Je remercie M. Jacques Blanc d’avoir défendu la dimension méditerranéenne de l’Europe, sujet qu’il connaît parfaitement pour avoir souvent joué un rôle très important dans ce domaine. Comme l’a très bien dit M. Blanc, la France n’acceptera aucun repli, surtout dans la période actuelle, quant au nécessaire engagement européen à l’égard de la rive sud de la Méditerranée. Si nous avons défendu la règle des « deux tiers, un tiers » – deux tiers pour le partenariat méditerranéen, un tiers pour le partenariat oriental –, tout en renforçant des outils tels que la Banque internationale pour la reconstruction et le développement, la BIRD, ou la Banque européenne d’investissement, la BEI, c’est précisément pour affirmer notre présence aux côtés de nos voisins de la rive sud de la Méditerranée et les aider dans la transition qu’ils vivent. Ils ont besoin de nous !

Je salue la précision chirurgicale avec laquelle M. le rapporteur général de la commission des finances a exposé les enjeux de la période actuelle : il s’agit effectivement non pas d’une crise de l’euro, mais d’une crise de la dette, l’enjeu fondamental étant, pour tous les États, la maîtrise des déficits.
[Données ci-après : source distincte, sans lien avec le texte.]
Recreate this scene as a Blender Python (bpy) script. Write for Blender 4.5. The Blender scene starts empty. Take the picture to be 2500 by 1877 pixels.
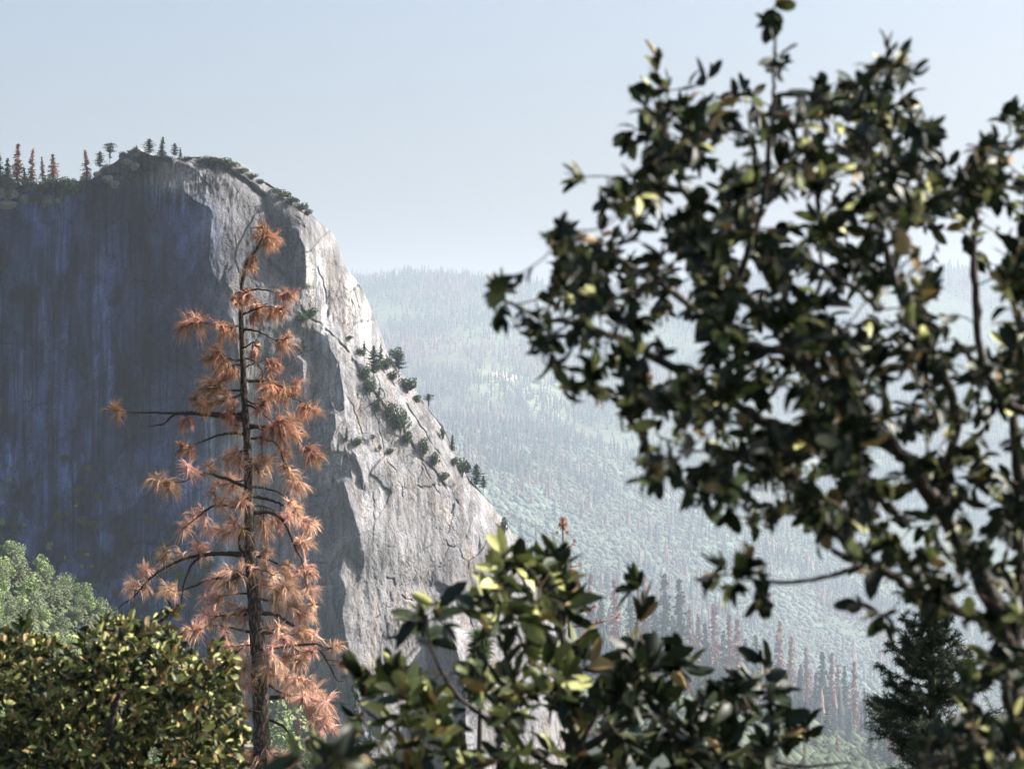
import bpy, math, random
import numpy as np
from mathutils import Vector
rng = np.random.default_rng(7); random.seed(7)
R = math.radians
# ---------------------------------------------------------------- camera, world, sun
scene = bpy.context.scene
FOV = R(25.0)
K = 2*math.tan(FOV/2)/2500.0            # tangent per photo pixel
cam = bpy.data.cameras.new("camera"); cam_o = bpy.data.objects.new("camera", cam)
scene.collection.objects.link(cam_o); scene.camera = cam_o
cam_o.location = (0, 0, 0); cam_o.rotation_euler = (R(90), 0, 0)
cam.sensor_width = 36; cam.angle = FOV; cam.clip_start = 0.1; cam.clip_end = 60000
cam.dof.use_dof = True; cam.dof.focus_distance = 48.0; cam.dof.aperture_fstop = 6.2
SUN_EL, SUN_AZ = R(36), R(12)            # azimuth measured from +X (right) towards +Y (away)
sdir = Vector((math.cos(SUN_EL)*math.cos(SUN_AZ), math.cos(SUN_EL)*math.sin(SUN_AZ), math.sin(SUN_EL)))
world = bpy.data.worlds.new("World"); scene.world = world; world.use_nodes = True
wn = world.node_tree; bg = wn.nodes['Background']
sky = wn.nodes.new('ShaderNodeTexSky'); sky.sky_type = 'NISHITA'; sky.sun_disc = False
sky.sun_elevation = SUN_EL; sky.sun_rotation = math.atan2(sdir.x, sdir.y)
sky.dust_density = 7.0; sky.air_density = 0.9; sky.ozone_density = 2.2
wn.links.new(sky.outputs[0], bg.inputs[0]); bg.inputs[1].default_value = 0.092
sun = bpy.data.lights.new("sun", 'SUN'); sun_o = bpy.data.objects.new("sun", sun)
scene.collection.objects.link(sun_o); sun.energy = 5.0; sun.angle = R(0.5); sun.color = (1.0, 0.95, 0.87)
sun_o.rotation_euler = sdir.to_track_quat('Z', 'Y').to_euler()
scene.view_settings.view_transform = 'Standard'; scene.view_settings.look = 'None'
scene.view_settings.exposure = 1.32; scene.view_settings.gamma = 1
scene.render.engine = 'CYCLES'
try: scene.cycles.volume_bounces = 2
except Exception: pass
col = scene.collection

# ---------------------------------------------------------------- helpers
def P(px, py, Y): return np.array([(px-1250)*K*Y, Y, (938.5-py)*K*Y])
def PV(px, py, Y):
    px = np.asarray(px, float); py = np.asarray(py, float); Y = np.asarray(Y, float)+px*0
    return np.stack([(px-1250)*K*Y, Y, (938.5-py)*K*Y], -1)
def _h(ix, iy, iz, s):
    n = (ix.astype(np.int64)*374761393 + iy.astype(np.int64)*668265263 + iz.astype(np.int64)*2147483647 + s*974634777) & 0xffffffff
    n = ((n ^ (n >> 13))*1274126177) & 0xffffffff
    n = (n ^ (n >> 16)) & 0xffffff
    return n/float(0xffffff)
def vnoise(x, y, z=0.0, s=0):
    if np.ndim(z) == 0:
        x = np.asarray(x, np.float64); y = np.asarray(y, np.float64)
        x, y = np.broadcast_arrays(x, y)
        ix, iy = np.floor(x), np.floor(y); fx, fy = x-ix, y-iy; fx = fx*fx*(3-2*fx); fy = fy*fy*(3-2*fy); iz = np.int64(0)
        h = [[_h(ix+a, iy+b, np.zeros(1), s) for b in (0, 1)] for a in (0, 1)]
        return ((h[0][0]*(1-fy)+h[0][1]*fy)*(1-fx)+(h[1][0]*(1-fy)+h[1][1]*fy)*fx)*2-1
    x = np.asarray(x, float); y = np.asarray(y, float)+x*0; z = np.asarray(z, float)+x*0
    ix, iy, iz = np.floor(x), np.floor(y), np.floor(z)
    fx, fy, fz = x-ix, y-iy, z-iz
    fx, fy, fz = [f*f*(3-2*f) for f in (fx, fy, fz)]
    r = 0
    for dx in (0, 1):
        for dy in (0, 1):
            for dz in (0, 1):
                w = (fx if dx else 1-fx)*(fy if dy else 1-fy)*(fz if dz else 1-fz)
                r = r + w*_h(ix+dx, iy+dy, iz+dz, s)
    return r*2-1
def fbm(x, y, z=0.0, o=4, s=0):
    a, t, r = 1.0, 0.0, 0
    for i in range(o):
        r = r + a*vnoise(np.asarray(x)*2**i, np.asarray(y)*2**i, np.asarray(z)*2**i, s+i*17); t += a; a *= 0.5
    return r/t
def worley(u, v, s=0):
    u = np.asarray(u, float); v = np.asarray(v, float); iu, iv = np.floor(u), np.floor(v); z = np.zeros(1)
    d1 = np.full(u.shape, 9.); d2 = np.full(u.shape, 9.); idv = np.zeros(u.shape); id2 = np.zeros(u.shape)
    for a in (-1, 0, 1):
        for b in (-1, 0, 1):
            cu, cv = iu+a, iv+b; hx = _h(cu, cv, z, s); hy = _h(cu, cv, z+1, s+5); d = np.hypot(cu+hx-u, cv+hy-v)
            m = d < d1; d2 = np.where(m, d1, np.minimum(d2, d)); h = _h(cu, cv, z+2, s+9); idv = np.where(m, h, idv); d1 = np.where(m, d, d1)
    return idv, d2-d1
def inpoly(x, y, poly):
    x = np.asarray(x, float); y = np.asarray(y, float); c = np.zeros(x.shape, bool); n = len(poly)
    for i in range(n):
        x1, y1 = poly[i]; x2, y2 = poly[(i+1) % n]
        if y1 == y2: continue
        m = ((y1 > y) != (y2 > y)) & (x < (x2-x1)*(y-y1)/(y2-y1)+x1)
        c ^= m
    return c
def dist_poly(x, y, pts):
    d = np.full(np.shape(x), 1e9)
    for (x1, y1), (x2, y2) in zip(pts[:-1], pts[1:]):
        L = (x2-x1)**2+(y2-y1)**2+1e-9
        t = np.clip(((x-x1)*(x2-x1)+(y-y1)*(y2-y1))/L, 0, 1)
        d = np.minimum(d, np.hypot(x-x1-t*(x2-x1), y-y1-t*(y2-y1)))
    return d
def smooth(a, b, x): t = np.clip((x-a)/(b-a), 0, 1); return t*t*(3-2*t)

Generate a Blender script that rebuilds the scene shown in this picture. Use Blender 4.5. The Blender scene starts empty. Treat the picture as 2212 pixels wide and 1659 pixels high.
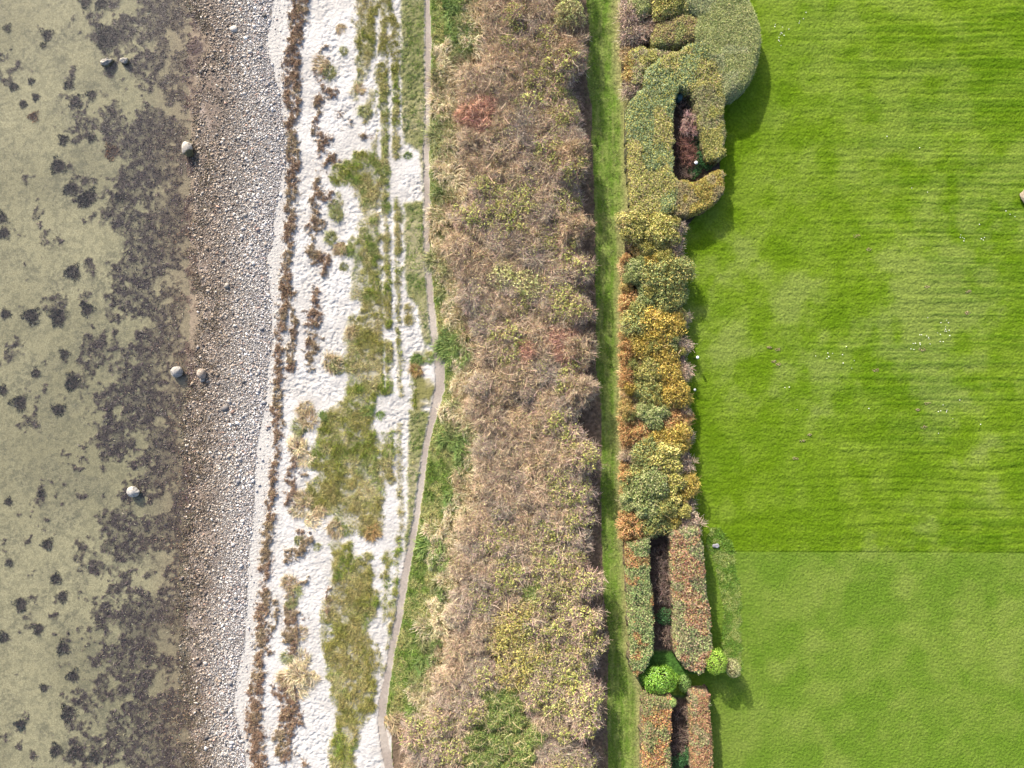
import bpy, math
import numpy as np
from mathutils import Vector

# ------------------------------------------------------------------ camera, sky, sun, exposure
SC = bpy.context.scene
COL = SC.collection
R = math.radians
CAMZ = 66.0
K = 1106.0 / (48.0 / 65.0)          # plan units per metre at one metre from the lens
cam = bpy.data.cameras.new('camera')
cam.lens = 18.0 / (48.0 / 65.0)
cam.sensor_width = 36.0
cam.clip_start = 1.0
cam.clip_end = 3000.0
camo = bpy.data.objects.new('camera', cam)
camo.location = (0, 0, CAMZ)
COL.objects.link(camo)
SC.camera = camo

SUN_EL, SUN_AZ = R(28), R(-27)
w = bpy.data.worlds.new('World')
SC.world = w
w.use_nodes = True
nt = w.node_tree
sky = nt.nodes.new('ShaderNodeTexSky')
sky.sky_type = 'NISHITA'
sky.sun_disc = False
sky.sun_elevation = SUN_EL
sky.sun_rotation = SUN_AZ
sky.dust_density = 3.0
sky.air_density = .8
sky.ozone_density = .6
nt.links.new(sky.outputs[0], nt.nodes['Background'].inputs[0])
nt.nodes['Background'].inputs[1].default_value = 0.15
sl = bpy.data.lights.new('sun', 'SUN')
sl.energy = 4.2
sl.angle = R(0.5)
sl.color = (1.0, 0.93, 0.82)
so = bpy.data.objects.new('sun', sl)
trav = Vector((math.sin(-SUN_AZ) * math.cos(SUN_EL), -math.cos(SUN_AZ) * math.cos(SUN_EL), -math.sin(SUN_EL)))
so.rotation_euler = trav.to_track_quat('-Z', 'Y').to_euler()
so.location = (-20, 40, 40)
COL.objects.link(so)
SC.view_settings.view_transform = 'Standard'
SC.view_settings.look = 'None'
SC.view_settings.exposure = 1.1
SC.view_settings.gamma = 1.0

# ------------------------------------------------------------------ numpy helpers
rng = np.random.default_rng(11)


def U(a, b, n=None):
    return rng.uniform(a, b, n)


def sstep(a, b, x):
    t = np.clip((x - a) / (b - a), 0, 1)
    return t * t * (3 - 2 * t)


_lat = np.random.default_rng(5).random((256, 256)).astype(np.float32)


def vnoise(x, y, s, seed=0):
    """smooth value noise, feature size s"""
    x = np.asarray(x) / s + seed * 17.37 + 1000
    y = np.asarray(y) / s + seed * 9.71 + 1000
    xi = np.floor(x).astype(np.int64)
    yi = np.floor(y).astype(np.int64)
    fx = (x - xi).astype(np.float32)
    fy = (y - yi).astype(np.float32)
    fx = fx * fx * (3 - 2 * fx)
    fy = fy * fy * (3 - 2 * fy)
    a = _lat[xi & 255, yi & 255]
    b = _lat[(xi + 1) & 255, yi & 255]
    c = _lat[xi & 255, (yi + 1) & 255]
    d = _lat[(xi + 1) & 255, (yi + 1) & 255]
    return (a * (1 - fx) + b * fx) * (1 - fy) + (c * (1 - fx) + d * fx) * fy


def fbm(x, y, s, o=4, seed=0):
    t = 0
    amp = 1.0
    tot = 0
    for k in range(o):
        # rotate each octave so that the lattice does not show
        ca, sa = math.cos(k * 1.1 + .4), math.sin(k * 1.1 + .4)
        t = t + amp * vnoise(x * ca - y * sa, x * sa + y * ca, s / (2 ** k), seed + k * 3)
        tot += amp
        amp *= .55
    return t / tot      # 0..1


def nrm(v):
    return v / (np.linalg.norm(v, axis=-1, keepdims=True) + 1e-9)


def mix(a, b, t):
    a = np.asarray(a, dtype=np.float32)
    b = np.asarray(b, dtype=np.float32)
    t = np.asarray(t)[..., None]
    return a * (1 - t) + b * t


# ------------------------------------------------------------------ mesh builders
def make_obj(name, verts, faces, mat, col=None, parent=None, smooth=False, nside=None):
    """faces: (n,3) or (n,4) int array or list of such"""
    me = bpy.data.meshes.new(name)
    if not isinstance(faces, list):
        faces = [faces]
    faces = [f for f in faces if len(f)]
    verts = np.ascontiguousarray(verts, dtype=np.float32)
    me.vertices.add(len(verts))
    me.vertices.foreach_set('co', verts.ravel())
    loops = np.concatenate([f.ravel() for f in faces]).astype(np.int32)
    tot = np.concatenate([np.full(len(f), f.shape[1], np.int32) for f in faces])
    start = np.concatenate([[0], np.cumsum(tot)[:-1]]).astype(np.int32)
    me.loops.add(len(loops))
    me.loops.foreach_set('vertex_index', loops)
    me.polygons.add(len(tot))
    me.polygons.foreach_set('loop_start', start)
    me.polygons.foreach_set('loop_total', tot)
    if smooth:
        me.polygons.foreach_set('use_smooth', np.ones(len(tot), dtype=bool))
    me.update(calc_edges=True)
    if col is not None:
        ca = me.color_attributes.new('Col', 'FLOAT_COLOR', 'POINT')
        c4 = np.ones((len(verts), 4), np.float32)
        c4[:, :3] = np.clip(col, 0.001, 1)
        ca.data.foreach_set('color', c4.ravel())
    me.materials.append(mat)
    o = bpy.data.objects.new(name, me)
    COL.objects.link(o)
    if parent is not None:
        o.parent = parent
    return o


def empty(name, loc=(0, 0, 0), rz=0):
    o = bpy.data.objects.new(name, None)
    o.empty_display_size = .3
    o.location = loc
    o.rotation_euler = (0, 0, rz)
    COL.objects.link(o)
    return o


def tag(o, label=None, cat=None, group=None, kind=None):
    if label:
        o['label'] = label
    if cat:
        o['category'] = cat
    if group:
        o['group'] = group
    if kind:
        o['kind'] = kind
    return o


def copy_thing(root):
    r = root.copy()
    COL.objects.link(r)
    for ch in root.children:
        c = ch.copy()
        COL.objects.link(c)
        c.parent = r
        for g in ch.children:
            d = g.copy()
            COL.objects.link(d)
            d.parent = c
    return r


def ribbons(base, d, L, W, segs=3, droop=0.0, curl=0.0, col=(.2, .2, .1), tip=None, taper=.25, flat=False):
    """n bent strips. base,d (n,3); L,W (n,). returns verts, faces, cols"""
    n = len(base)
    d = nrm(d)
    rnd = nrm(rng.normal(size=(n, 3)))
    if flat:
        side = nrm(np.cross(d, np.tile([0, 0, 1.], (n, 1)) + .5 * rnd))
    else:
        side = nrm(np.cross(d, rnd))
    cv = nrm(np.cross(d, nrm(rng.normal(size=(n, 3))))) * curl
    t = np.linspace(0, 1, segs + 1)
    L = np.broadcast_to(L, n)
    W = np.broadcast_to(W, n)
    droop = np.broadcast_to(droop, n)
    col = np.broadcast_to(np.asarray(col, np.float32), (n, 3))
    tip = col if tip is None else np.broadcast_to(np.asarray(tip, np.float32), (n, 3))
    V = np.zeros((n, segs + 1, 2, 3), np.float32)
    C = np.zeros((n, segs + 1, 2, 3), np.float32)
    for i, s in enumerate(t):
        p = base + d * (L * s)[:, None] + cv * (L * s * s)[:, None]
        p = p.copy()
        p[:, 2] -= droop * L * s * s
        hw = W * .5 * (1 - (1 - taper) * s)
        V[:, i, 0] = p - side * hw[:, None]
        V[:, i, 1] = p + side * hw[:, None]
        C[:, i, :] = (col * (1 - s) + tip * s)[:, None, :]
    idx = np.arange(n * (segs + 1) * 2).reshape(n, segs + 1, 2)
    F = np.stack([idx[:, :-1, 0], idx[:, :-1, 1], idx[:, 1:, 1], idx[:, 1:, 0]], -1).reshape(-1, 4)
    return V.reshape(-1, 3), F, C.reshape(-1, 3)


def leaves(p, nor, size, aspect=.55, col=(.1, .2, .05), tilt=.8):
    """folded pointed leaves, four verts each"""
    n = len(p)
    nor = nrm(nor + tilt * rng.normal(size=(n, 3)))
    a = nrm(np.cross(nor, rng.normal(size=(n, 3))))
    b = np.cross(nor, a)
    size = np.broadcast_to(size, n)[:, None]
    V = np.stack([p - a * size * .5, p - b * size * aspect * .5 + nor * size * .08, p + a * size * .5,
                  p + b * size * aspect * .5 + nor * size * .08], 1)
    i = np.arange(n)[:, None] * 4
    F = np.concatenate([i + [0, 1, 2], i + [0, 2, 3]], 0)
    C = np.repeat(np.broadcast_to(np.asarray(col, np.float32), (n, 3)), 4, axis=0)
    return V.reshape(-1, 3), F, C


def join(parts):
    vs, fs, cs, o = [], [], [], 0
    for v, f, c in parts:
        vs.append(v)
        fs.append(f + o)
        cs.append(c)
        o += len(v)
    return np.concatenate(vs), fs, np.concatenate(cs)


def jitter_col(c, n, v=.25, h=.08):
    c = np.asarray(c, np.float32)
    m = 1 + v * rng.normal(size=(n, 1)) * .6
    k = 1 + h * rng.normal(size=(n, 3))
    return np.clip(c * m * k, .004, .95).astype(np.float32)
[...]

L’Eurogroupe a annoncé que tous les nouveaux titres émis par les États membres seraient assortis de clauses d’action collective, en quelque sorte standardisées. Quel est l’objectif ? Au-delà de ses modalités juridiques, qui seront finalisées d’ici à la fin de 2011, il s’agit d’un dispositif contractuel prévoyant des procédures spécifiques en cas de défaut d’un pays débiteur. L’enjeu est d’assurer la prévisibilité des dispositions de remboursement : c’est là un point essentiel.

Comme vous l’avez très bien expliqué, monsieur le rapporteur général, si nous mettons en place une participation forcée des créanciers privés, il en résultera immédiatement ce que l’on appelle un « événement » sur les marchés, dont les conséquences pourraient être dramatiques pour la Grèce, l’Irlande, le Portugal et, au-delà, l’ensemble de la zone euro. C’est pourquoi nous avons opté pour une participation volontaire des créanciers privés.

En revanche, l’inclusion d’une clause d’action collective permettra de placer toutes les données sur la table et d’instaurer davantage de prévisibilité dans la gestion de la zone euro. Personne ne sera pris par surprise !

M. de Montesquiou a évoqué les hypothèses de croissance. Sur ce point, il me semble très important de préciser que les prévisions publiées par la Commission européenne à la mi-mai n’intégraient pas les données pour le premier trimestre de 2011, qui font état d’une croissance supérieure à 1 %. Aujourd'hui, les économistes s’accordent à prévoir un taux de croissance de 2 % pour notre pays cette année, l’OCDE estimant même qu’il devrait atteindre 2, 2 %. L'analyse de la Commission me semble donc excessivement pessimiste : les premiers résultats de 2011 tendent plutôt à valider les hypothèses que nous avons retenues.

S’agissant de l’espace Schengen, je salue, monsieur le sénateur, votre souci d’équilibre entre engagement européen et nécessité de prévoir des mécanismes de réaction aux crises. Comme vous l’avez souligné, il ne faut pas que toute crise européenne constitue un drame. Les difficultés actuelles ne signifient pas la mort du projet européen.

Monsieur Badré, j'aime beaucoup votre définition de l’Europe, qui serait « pardon et promesse ».